There can be little doubt that by suing Psystar that Apple is attempting to prevent the trade and commerce of Psystar selling generic Intel computer hardware.
Psystar is not being prevented from selling generic Intel hardware any more than HP is being prevented from doing so.
Apple is clearly trying to block trade and commerce of computer hardware in a significant part of an economic market with their Eula that prevents installation on anyone else's computers.
How does that interfere with trade?
Not relevant. No one is suing Apple about being forced to get OS X with their Mac. You're flopping about with backwards examples.
So while Matticus states that Apple does not have significant market share or economic clout to warrant anti-trust behavior, it is perfectly clear that is has no been the case in U.S. precdent of anti-trust law.
"In
Jefferson Parish, a 30% market share led the Court to conclude that the defendant did not have the requisite market power." Quite plainly in a source you linked but have neither read nor understood. Apple market share: 7%. You do the math.
it is quite EASILY PROVEN that Apple is both guilty of 'tying' and violating the Sherman Anti-Trust Act
We're waiting. Tying is not illegal. It's time for you to demonstrate the next five steps.
Here are some more articles on tying and the Psystar Case that present a more balanced view than Matticus' ramblings:
http://en.wikipedia.org/wiki/Tying_(commerce)
Yes, let's look at that. "
It is often illegal when the products are not naturally related". That's correct--and a presumption Psystar has to overcome by separating the markets. But when they do so, the relationship of the software no longer applies to the hardware. See above, with the ongoing ignorance that is the "OS X hardware market" debacle.
"Tying is related to Freebie marketing [...] a common (and legal) method of giving away (or selling at a substantial discount) one item to ensure a continual flow of sales of another related item."
"More recently, the Court has eliminated any presumption of market power based solely on the fact that the tying product is patented or copyrighted"

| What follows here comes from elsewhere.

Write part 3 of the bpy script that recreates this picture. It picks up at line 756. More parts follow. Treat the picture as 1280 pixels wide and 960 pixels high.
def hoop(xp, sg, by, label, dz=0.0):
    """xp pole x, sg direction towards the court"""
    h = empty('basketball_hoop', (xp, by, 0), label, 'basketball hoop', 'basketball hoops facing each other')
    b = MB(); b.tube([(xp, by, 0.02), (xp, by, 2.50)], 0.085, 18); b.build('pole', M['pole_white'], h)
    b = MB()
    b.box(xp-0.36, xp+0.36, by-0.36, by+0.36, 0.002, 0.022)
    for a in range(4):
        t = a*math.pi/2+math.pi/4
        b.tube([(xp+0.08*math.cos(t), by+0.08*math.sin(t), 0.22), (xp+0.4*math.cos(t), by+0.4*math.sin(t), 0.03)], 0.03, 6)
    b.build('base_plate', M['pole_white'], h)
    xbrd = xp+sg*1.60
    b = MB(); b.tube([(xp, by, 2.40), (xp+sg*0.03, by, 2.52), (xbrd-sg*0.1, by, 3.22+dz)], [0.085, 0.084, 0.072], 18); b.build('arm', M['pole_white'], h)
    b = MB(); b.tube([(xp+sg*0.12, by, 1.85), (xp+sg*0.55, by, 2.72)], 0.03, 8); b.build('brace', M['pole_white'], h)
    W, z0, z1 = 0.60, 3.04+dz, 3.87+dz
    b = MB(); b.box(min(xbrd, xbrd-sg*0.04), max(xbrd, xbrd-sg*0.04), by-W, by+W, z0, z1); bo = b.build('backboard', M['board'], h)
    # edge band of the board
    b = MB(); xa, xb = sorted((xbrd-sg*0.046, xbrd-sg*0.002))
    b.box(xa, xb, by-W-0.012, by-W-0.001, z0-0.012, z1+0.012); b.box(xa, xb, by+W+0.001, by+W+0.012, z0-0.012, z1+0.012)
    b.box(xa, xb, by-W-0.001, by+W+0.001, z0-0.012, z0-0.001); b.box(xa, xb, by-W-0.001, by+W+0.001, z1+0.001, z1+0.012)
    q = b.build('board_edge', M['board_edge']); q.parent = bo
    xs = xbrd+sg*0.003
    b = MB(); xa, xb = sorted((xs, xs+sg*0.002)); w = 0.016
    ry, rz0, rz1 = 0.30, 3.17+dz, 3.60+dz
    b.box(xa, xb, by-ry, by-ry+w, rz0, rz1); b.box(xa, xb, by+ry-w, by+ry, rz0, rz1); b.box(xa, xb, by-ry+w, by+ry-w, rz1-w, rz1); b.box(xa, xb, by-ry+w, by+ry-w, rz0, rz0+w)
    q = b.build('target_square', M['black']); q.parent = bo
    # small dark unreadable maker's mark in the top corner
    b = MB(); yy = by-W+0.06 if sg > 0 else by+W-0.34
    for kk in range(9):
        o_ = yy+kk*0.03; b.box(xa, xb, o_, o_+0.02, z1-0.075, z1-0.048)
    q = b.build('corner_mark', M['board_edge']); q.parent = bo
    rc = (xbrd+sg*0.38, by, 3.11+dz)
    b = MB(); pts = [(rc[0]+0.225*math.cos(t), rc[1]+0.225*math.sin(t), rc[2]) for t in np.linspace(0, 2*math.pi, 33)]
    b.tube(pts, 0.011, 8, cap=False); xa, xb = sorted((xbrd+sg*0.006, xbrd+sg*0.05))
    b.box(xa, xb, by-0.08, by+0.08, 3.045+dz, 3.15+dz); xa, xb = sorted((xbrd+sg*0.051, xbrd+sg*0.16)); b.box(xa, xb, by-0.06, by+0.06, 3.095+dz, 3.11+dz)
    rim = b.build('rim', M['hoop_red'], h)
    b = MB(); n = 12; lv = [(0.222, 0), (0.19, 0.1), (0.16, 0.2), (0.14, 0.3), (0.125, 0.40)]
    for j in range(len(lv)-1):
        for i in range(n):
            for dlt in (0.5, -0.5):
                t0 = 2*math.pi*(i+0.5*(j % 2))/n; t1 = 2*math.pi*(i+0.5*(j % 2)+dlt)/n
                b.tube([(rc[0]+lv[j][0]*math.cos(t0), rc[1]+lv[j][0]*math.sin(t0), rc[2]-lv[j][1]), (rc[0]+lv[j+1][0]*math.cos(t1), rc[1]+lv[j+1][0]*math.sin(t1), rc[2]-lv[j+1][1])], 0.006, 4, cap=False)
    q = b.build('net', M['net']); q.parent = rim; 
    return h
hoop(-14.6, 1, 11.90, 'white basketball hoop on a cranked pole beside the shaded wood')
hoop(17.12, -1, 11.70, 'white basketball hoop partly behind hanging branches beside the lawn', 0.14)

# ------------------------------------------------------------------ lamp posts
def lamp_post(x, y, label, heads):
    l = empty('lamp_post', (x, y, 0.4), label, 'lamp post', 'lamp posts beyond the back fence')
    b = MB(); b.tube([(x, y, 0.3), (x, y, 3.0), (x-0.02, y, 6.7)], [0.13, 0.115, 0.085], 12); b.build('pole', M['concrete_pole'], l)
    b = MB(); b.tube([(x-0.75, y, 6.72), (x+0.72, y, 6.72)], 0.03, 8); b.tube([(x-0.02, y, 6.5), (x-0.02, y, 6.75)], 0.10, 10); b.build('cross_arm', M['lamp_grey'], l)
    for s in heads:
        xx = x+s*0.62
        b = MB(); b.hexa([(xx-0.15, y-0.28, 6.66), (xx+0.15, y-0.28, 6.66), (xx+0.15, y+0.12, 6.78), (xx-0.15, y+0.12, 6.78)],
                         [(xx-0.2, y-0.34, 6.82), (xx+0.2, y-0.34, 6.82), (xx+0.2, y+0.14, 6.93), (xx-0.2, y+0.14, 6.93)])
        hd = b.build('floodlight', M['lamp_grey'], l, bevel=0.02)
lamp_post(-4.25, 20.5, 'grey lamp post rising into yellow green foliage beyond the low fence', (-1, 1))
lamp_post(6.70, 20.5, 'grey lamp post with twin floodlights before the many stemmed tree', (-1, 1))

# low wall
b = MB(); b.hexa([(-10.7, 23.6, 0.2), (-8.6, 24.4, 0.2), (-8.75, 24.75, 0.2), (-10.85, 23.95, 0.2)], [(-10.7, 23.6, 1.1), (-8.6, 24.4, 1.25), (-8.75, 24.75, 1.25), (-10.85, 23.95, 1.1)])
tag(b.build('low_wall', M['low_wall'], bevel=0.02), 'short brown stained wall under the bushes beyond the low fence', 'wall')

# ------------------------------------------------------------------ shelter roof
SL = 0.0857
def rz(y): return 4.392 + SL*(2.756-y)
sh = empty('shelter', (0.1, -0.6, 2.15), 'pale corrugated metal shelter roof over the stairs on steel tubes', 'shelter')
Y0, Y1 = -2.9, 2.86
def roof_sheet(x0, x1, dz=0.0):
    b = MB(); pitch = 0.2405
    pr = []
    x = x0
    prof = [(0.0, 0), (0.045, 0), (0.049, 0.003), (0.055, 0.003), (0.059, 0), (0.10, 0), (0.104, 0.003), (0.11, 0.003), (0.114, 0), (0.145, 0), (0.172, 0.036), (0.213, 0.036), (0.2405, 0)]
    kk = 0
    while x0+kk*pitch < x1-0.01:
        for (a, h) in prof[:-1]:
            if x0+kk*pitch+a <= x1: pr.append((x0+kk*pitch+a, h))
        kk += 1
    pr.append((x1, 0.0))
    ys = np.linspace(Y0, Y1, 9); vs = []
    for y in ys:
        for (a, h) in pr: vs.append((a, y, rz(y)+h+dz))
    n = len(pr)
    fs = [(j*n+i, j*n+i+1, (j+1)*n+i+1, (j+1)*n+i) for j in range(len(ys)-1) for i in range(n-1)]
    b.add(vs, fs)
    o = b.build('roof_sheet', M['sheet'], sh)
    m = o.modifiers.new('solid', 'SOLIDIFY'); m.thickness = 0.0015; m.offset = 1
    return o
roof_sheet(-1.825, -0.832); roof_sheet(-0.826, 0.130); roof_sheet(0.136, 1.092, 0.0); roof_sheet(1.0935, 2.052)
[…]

"Success on a tying claim typically requires proof of four elements:" It's actually five, as I outlined above, in the case of vertical non-price allegations.
Wikipedia is not exactly correct, but it's basically on track, and it finds no disagreement whatsoever with anything I've said.
Balanced News on the Psystar legal Case:
None of those news articles presents a complete analysis, and each one fully admits that Psystar's only hope is, as I've already said, in convincing an asleep-at-the-wheel judge either that Apple has market power in the desktop space (basically impossible) or that Mac hardware is somehow "different"--without collapsing back into a single market.
Indeed, all of them talk about how unlikely a Psystar victory is. One of them even ends with: "My guess is the company would sooner kill retail sales of OS X and manage upgrades through iTunes, than allow it to be run on inferior machines over whose quality it has no control." Another says: "systar is unlikely to survive no matter the outcome".
These are
your links, for crying out loud.
What are you arguing from, Matticus? You ignore the law. You ignore the facts of the case. You refuse to look at any of the evidence and you declare the trial over before it has even begun.
No. Quite clearly, the facts have been in discussion for pages now. You've presented nothing which contradicts my explanation of the law, and your "favorable" sources even agree with me.
While Psystar is guilty of violating Apple's Eula, that Eula is clearly null and void due to its anti-trust nature
Declaring the trial over before it's begun much? Here's the thing you don't understand: innocent until proven guilty applies in unfair competition as well. The burden of proof lies with the affirmative--and you've made no case whatsoever except wishes and ponies and conclusory statements. The law does not provide much for Psystar, and Apple enjoys the benefit of the status quo.
When you've read and understood the Wikipedia article, let alone the DOJ article, maybe you'll start making some informed comments. Until then, you continue to waste time and space.